4. One Hundred Years of Solitude - Gabriel Garcia Marquez

Blends the natural with the supernatural in on one of the most magical reading experiences on earth. Establishing a a lot of what was to be his style and his tone, it would lead to Marquez making his mark with a Nobel Prize winning career.

Telling the story of of a mythical town named Macondo, it narrates the rise and fall of family, as it’s set to reflect the state of Latin America. Incorporating all the elements of lust, love, revolution and war. Smattered with fiction and fantasy, you feel yourself drawn into the isolation and introspection that was Macondo.

5. The Trial - Franz Kafka

One of the classics of twentieth century literature. A somewhat unassuming bank employee, Josef K. is confronted out of the blue by government representatives to accompany them for questioning on a nebulous crime against the state, of which Josef K got no explanation. One thing leads to another, questioning, the trial, a trumped up dystopian judiciary and eventually execution.

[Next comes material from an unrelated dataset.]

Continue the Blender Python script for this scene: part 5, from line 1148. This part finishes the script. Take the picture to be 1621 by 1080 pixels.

6. A Visit from the Goon Squad - Jennifer Egan

The book is a set of thirteen interrelated stories with a large set of characters all connected to Bennie Salazar, a record company executive, and his assistant, Sasha. The book centres on the mostly self-destructive characters, who, as they grow older, are sent in unforeseen, and sometimes unusual, directions by life.

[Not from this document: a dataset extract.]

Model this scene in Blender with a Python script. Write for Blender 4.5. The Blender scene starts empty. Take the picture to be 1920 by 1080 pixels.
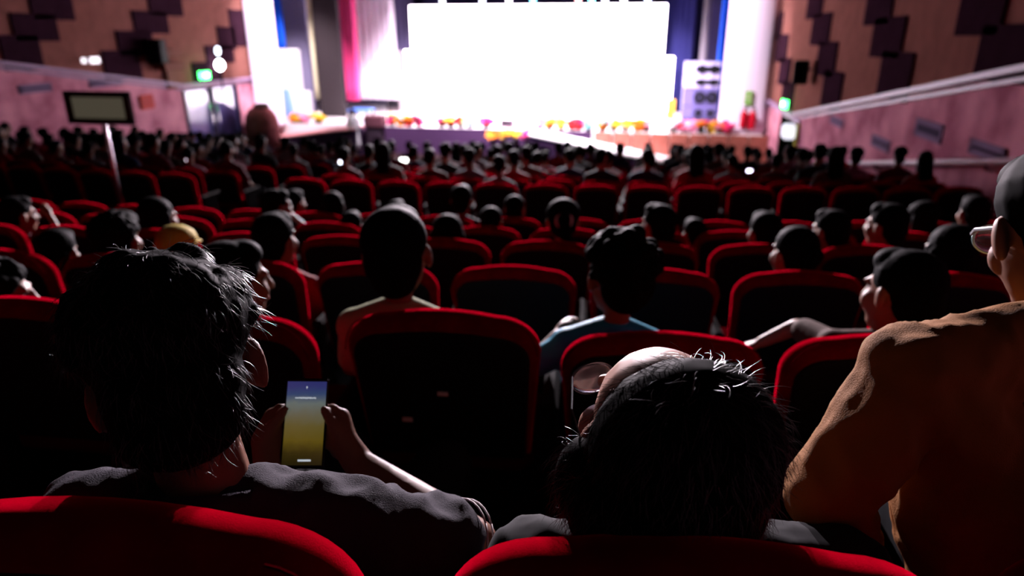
import bpy, bmesh, math, random
from math import sin, cos, pi, radians as R, sqrt
from mathutils import Vector as V, Matrix as M, Euler, noise
random.seed(7)
sc = bpy.context.scene
# ------------------------------------------------------------------ camera, world, exposure, large lights
CZ = 4.3                                   # eye height above the flat floor in front of the stage
F = 1280.0; PITCH = R(20.3); YAW = R(10.8)
cam = bpy.data.cameras.new('camera'); cam.sensor_width = 36; cam.lens = 24
cam.clip_start = 0.02; cam.clip_end = 200
cam.dof.use_dof = True; cam.dof.focus_distance = 0.9; cam.dof.aperture_fstop = 2.9
cam_o = bpy.data.objects.new('camera', cam); sc.collection.objects.link(cam_o)
cam_o.location = (0, 0, CZ); cam_o.rotation_euler = (pi/2-PITCH, 0, YAW)
sc.camera = cam_o
w = bpy.data.worlds.new('world'); sc.world = w; w.use_nodes = True
w.node_tree.nodes['Background'].inputs[0].default_value = (.5, .35, .6, 1)
w.node_tree.nodes['Background'].inputs[1].default_value = 0.002
sc.view_settings.view_transform = 'Standard'; sc.view_settings.look = 'None'
sc.view_settings.gamma = 1; sc.view_settings.exposure = 0.0; sc.view_settings.use_curve_mapping = False
sc.cycles.max_bounces = 6; sc.cycles.diffuse_bounces = 4; sc.cycles.glossy_bounces = 2; sc.cycles.transmission_bounces = 4; sc.cycles.caustics_reflective = False; sc.cycles.caustics_refractive = False
SCREEN_L = 13.0                            # the over-exposed LED wall
STAGE_W = 20000.0
COLUMN_W = 9000.0  # unseen spots added to whiten the columns
SPOT_W = 48000.0                             # unseen spots added to rim-light the audience

def P(px, py, Z):                          # a point at depth Z along the axis
    x = (px-960)/F*Z; v = (py-540)/F*Z
    fw = Z*cos(PITCH)-v*sin(PITCH); dr = v*cos(PITCH)+Z*sin(PITCH)
    return V((x*cos(YAW)-fw*sin(YAW), fw*cos(YAW)+x*sin(YAW), CZ-dr))
C0 = V((0, 0, CZ))
def ray(px, py): return P(px, py, 1)-C0
def onX(px, py, X): d = ray(px, py); return C0+d*(X/d.x)
def onY(px, py, Y): d = ray(px, py); return C0+d*(Y/d.y)
def onZ(px, py, z): d = ray(px, py); return C0+d*((z-CZ)/d.z)

# ------------------------------------------------------------------ materials
MATS = {}
def mat(name, col, rough=.7, metal=0, spec=.08, sheen=0, sheen_tint=None, emit=None, es=0, noise_amt=0, noise_scale=20, col2=None, bump=0, bump_scale=80, trans=0, sss=0, alpha=1):
    if name in MATS: return MATS[name]
    m = bpy.data.materials.new(name); m.use_nodes = True; nt = m.node_tree; b = nt.nodes['Principled BSDF']
    b.inputs['Base Color'].default_value = (*col, 1); b.inputs['Roughness'].default_value = rough
    b.inputs['Metallic'].default_value = metal; b.inputs['Specular IOR Level'].default_value = spec
    if sheen:
        b.inputs['Sheen Weight'].default_value = sheen; b.inputs['Sheen Roughness'].default_value = .35
        b.inputs['Sheen Tint'].default_value = (*(sheen_tint or col), 1)
    if emit: b.inputs['Emission Color'].default_value = (*emit, 1); b.inputs['Emission Strength'].default_value = es
    if trans: b.inputs['Transmission Weight'].default_value = trans
    if sss:
        b.inputs['Subsurface Weight'].default_value = sss; b.inputs['Subsurface Radius'].default_value = (1, .25, .12); b.inputs['Subsurface Scale'].default_value = .012
    if alpha < 1: b.inputs['Alpha'].default_value = alpha
    if noise_amt or col2 or bump:
        tc = nt.nodes.new('ShaderNodeTexCoord')
    if noise_amt or col2:
        n = nt.nodes.new('ShaderNodeTexNoise'); n.inputs['Scale'].default_value = noise_scale; n.inputs['Detail'].default_value = 4
        nt.links.new(tc.outputs['Object'], n.inputs['Vector'])
        mx = nt.nodes.new('ShaderNodeMix'); mx.data_type = 'RGBA'
        c2 = col2 or tuple(max(0, c*(1-noise_amt)) for c in col)
        mx.inputs[6].default_value = (*col, 1); mx.inputs[7].default_value = (*c2, 1)
        rp = nt.nodes.new('ShaderNodeMapRange'); rp.inputs[1].default_value = .35; rp.inputs[2].default_value = .65
        nt.links.new(n.outputs['Fac'], rp.inputs[0]); nt.links.new(rp.outputs[0], mx.inputs[0])
        nt.links.new(mx.outputs[2], b.inputs['Base Color'])
    if bump:
        n2 = nt.nodes.new('ShaderNodeTexNoise'); n2.inputs['Scale'].default_value = bump_scale; n2.inputs['Detail'].default_value = 3
        nt.links.new(tc.outputs['Object'], n2.inputs['Vector'])
        bp = nt.nodes.new('ShaderNodeBump'); bp.inputs['Strength'].default_value = bump; bp.inputs['Distance'].default_value = .01
        nt.links.new(n2.outputs['Fac'], bp.inputs['Height']); nt.links.new(bp.outputs[0], b.inputs['Normal'])
    MATS[name] = m; return m
velvet = mat('red_velvet', (.15, .0005, .0035), .9, spec=.0, sheen=.7, sheen_tint=(1, .0, .03), noise_amt=.35, noise_scale=14, bump=.25, bump_scale=700)
shell = mat('black_seat_shell', (.006, .0055, .008), .7, spec=.06)
seat_metal = mat('seat_metal', (.01, .01, .012), .8, spec=.02)
arm_wood = mat('armrest', (.008, .005, .005), .8, spec=.02)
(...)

A deserved winner of the 2011 Pulitzer Prize Egan uses unusual structure laying and one entire chapter is a power point presentation put together by Sasha's daughter about life at home with Sasha as an adult, having matured way beyond her hippy years as a wandering teen.

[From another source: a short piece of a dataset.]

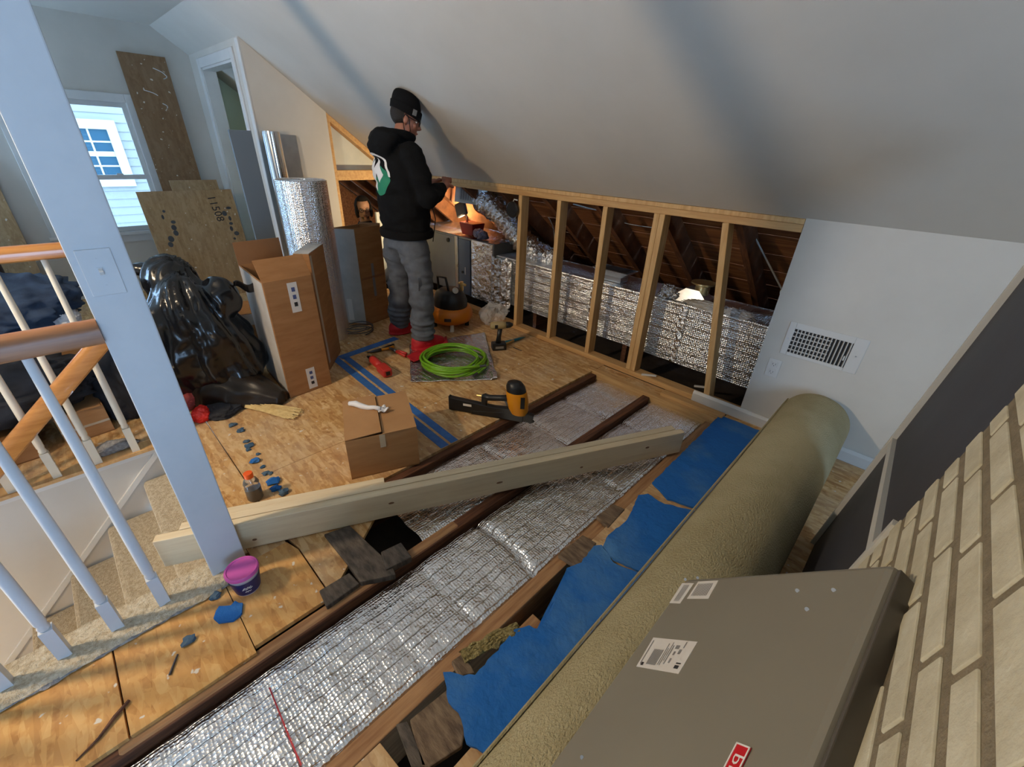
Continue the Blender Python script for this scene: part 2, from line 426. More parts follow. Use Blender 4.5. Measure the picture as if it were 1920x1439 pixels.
M_green = mat('logo_green', lin(30, 128, 92), 0.7)
M_redcloth = mat('red_shoe_cover', lin(176, 22, 34), 0.6, col2=lin(196, 34, 46), nscale=10, bump=0.3, bscale=30)
M_orange = mat('orange_paint', lin(214, 120, 16), 0.4)
M_yellow = mat('yellow_plastic', lin(226, 146, 24), 0.4)
M_hose = mat('green_hose', lin(112, 168, 34), 0.35)
M_toolred = mat('red_tool_plastic', lin(196, 52, 44), 0.4)
M_teal = mat('teal_grip', lin(34, 110, 130), 0.5)
M_pink = mat('pink_lid', lin(206, 92, 172), 0.35)
M_tub = mat('white_tub', lin(206, 206, 226), 0.35)
M_navy = mat('navy_label', lin(30, 36, 96), 0.4)
M_cap = mat('orange_cap', lin(236, 92, 20), 0.4)
M_clear = mat('clear_plastic', (0.9, 0.92, 0.92), 0.12, trans=0.9, spec=0.5)
M_film = mat('clear_film_bag', (0.92, 0.92, 0.92), 0.18, alpha=0.35, bump=1.0, bscale=18)
M_liquid = mat('grey_liquid', lin(70, 74, 78), 0.2)
M_paper = mat('white_paper', lin(228, 228, 232), 0.5)
M_glass = mat('window_glass', (0.95, 0.97, 1.0), 0.02, trans=1.0)
M_siding = mat('pale_siding', lin(112, 112, 106), 0.6)
M_sidetrim = mat('siding_trim', lin(150, 150, 146), 0.6)
M_winblue = mat('reflecting_pane', lin(34, 62, 74), 0.25, spec=0.3)
M_steel = mat('dark_steel', (0.10, 0.10, 0.11), 0.35, 0.8)
M_cable = mat('grey_cable', lin(150, 146, 140), 0.5)
M_green_room = mat('pale_green_wall', lin(200, 206, 180), 0.8)
M_insul = mat('white_insulation_board', lin(206, 210, 206), 0.8, col2=lin(192, 198, 196), nscale=4)
M_lampgl = mat('work_light_lens', (1, 0.85, 0.6), 0.4)
M_lampgl.node_tree.nodes['Principled BSDF'].inputs['Emission Color'].default_value = (1, 0.8, 0.5, 1)
M_lampgl.node_tree.nodes['Principled BSDF'].inputs['Emission Strength'].default_value = 12

# ------------------------------------------------------------------ setting: floor
SLK = 0.737                                    # roof pitch
def slope_z(y): return 1.235 + SLK * (2.765 - y)
FLAT = 2.375
YF = 2.765 - (FLAT - 1.235) / SLK              # where the slope meets the flat ceiling
JX = [-1.578, -1.125, -0.667]                  # joists in the open bays

floor = structure('floor')
def osb(outline, m=M_osb, parent=None, z1=0.0, t=0.018, name='osb_panel', bev=0.0012):
    return obj(name, MB().prism(outline, z1 - t, z1), m, parent or floor, bevel=bev)
def rect(x0, y0, x1, y1): return [(x0, y0), (x1, y0), (x1, y1), (x0, y1)]
g = 0.0025
osb(rect(-2.03, 0.262 + g, -1.60, 1.47), M_osb)                 # the seams follow those in the photograph
osb(rect(-3.25, 0.262 + g, -2.03 - g, 1.47 - g), M_osb)
osb(rect(-3.25, 1.47 + g, -2.03 - g, 2.749), M_osb)
osb(rect(-2.03, 1.47 + g, -1.60, 2.749), M_osb)
osb(rect(-4.47, 0.262 + g, -3.25 - g, 2.749), M_osb)
osb(rect(-6.0, -1.2, -4.47 - g, 1.46), M_osb)
osb(rect(-4.47, -3.0, -2.765, 0.262 - g), M_osb)
osb(rect(-2.765 + g, 0.132, -1.53, 0.262 - g), M_osb)
osb([(-1.53, 0.02), (-1.16, 0.02), (-1.16, 0.285 - g), (-1.46, 0.285 - g), (-1.53, 0.262)], M_osb2)
osb(rect(-1.475, -0.315 + g, -1.135, 0.02 - g), M_osb2)
osb(rect(-1.475, -1.6, -1.135, -0.315 - g), M_osb2)
osb([(-1.60, 0.265), (-1.46, 0.288), (-1.165, 0.288), (-1.40, 0.60), (-1.60, 0.60)], M_osb, z1=-0.002)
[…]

7. Manhattan Beach - Jennifer Egan

Jennifer Egan's latest book. In many ways whilst not as innovative in structure, I enjoyed this one even more than Goon Squad. Its characters were strong, and you felt like you were there with them, particularly Anna and Dexter. A parallel story of where Anna's father ended up was heart rending and sensitive. A fabulous piece of modern literature.

Anna Kerrigan, nearly twelve years old, accompanies her father to the house of a man who, she gleans, is crucial to the survival of her father and her family. Anna observes the uniformed servants, the lavishing of toys on the children, and some secret pact between her father and Dexter Styles.

Years later, her father has disappeared, and the country is at war. Anna works at the Brooklyn Navy Yard, where women are allowed to hold jobs that had always belonged to men. She becomes the first female diver, the most dangerous and exclusive of occupations, repairing the ships that will help America win the war

8. The Road - Cormac McCarthy

Pulitzer prize winner from 2007. The Road tells a bleak tell from the perspective of a father and son set loose on a chase for survival in post-apocalyptic America.

The father and young son walk alone through burned America, heading slowly for the coast. Nothing moves in the ravaged landscape save the ash on the wind. They have nothing but a pistol to defend themselves against the men who stalk the road, the clothes they are wearing, a cart of scavenged food - and each other.

9. Wolf Hall

In this staggeringly brilliant novel, Hilary Mantel brings the opulent, brutal world of the Tudors to bloody, glittering life. It is the backdrop to the rise and rise of Thomas Cromwell: lowborn boy, charmer, bully, master of deadly intrigue and, finally, most powerful of Henry VIII’s courtiers.

10. The Power - Naomi Alderman

All over the world women are discovering they have the power. With a flick of the fingers they can inflict terrible pain - even death. Suddenly, every man on the planet finds they've lost control. The Day of the Girls has arrived - but where will it end?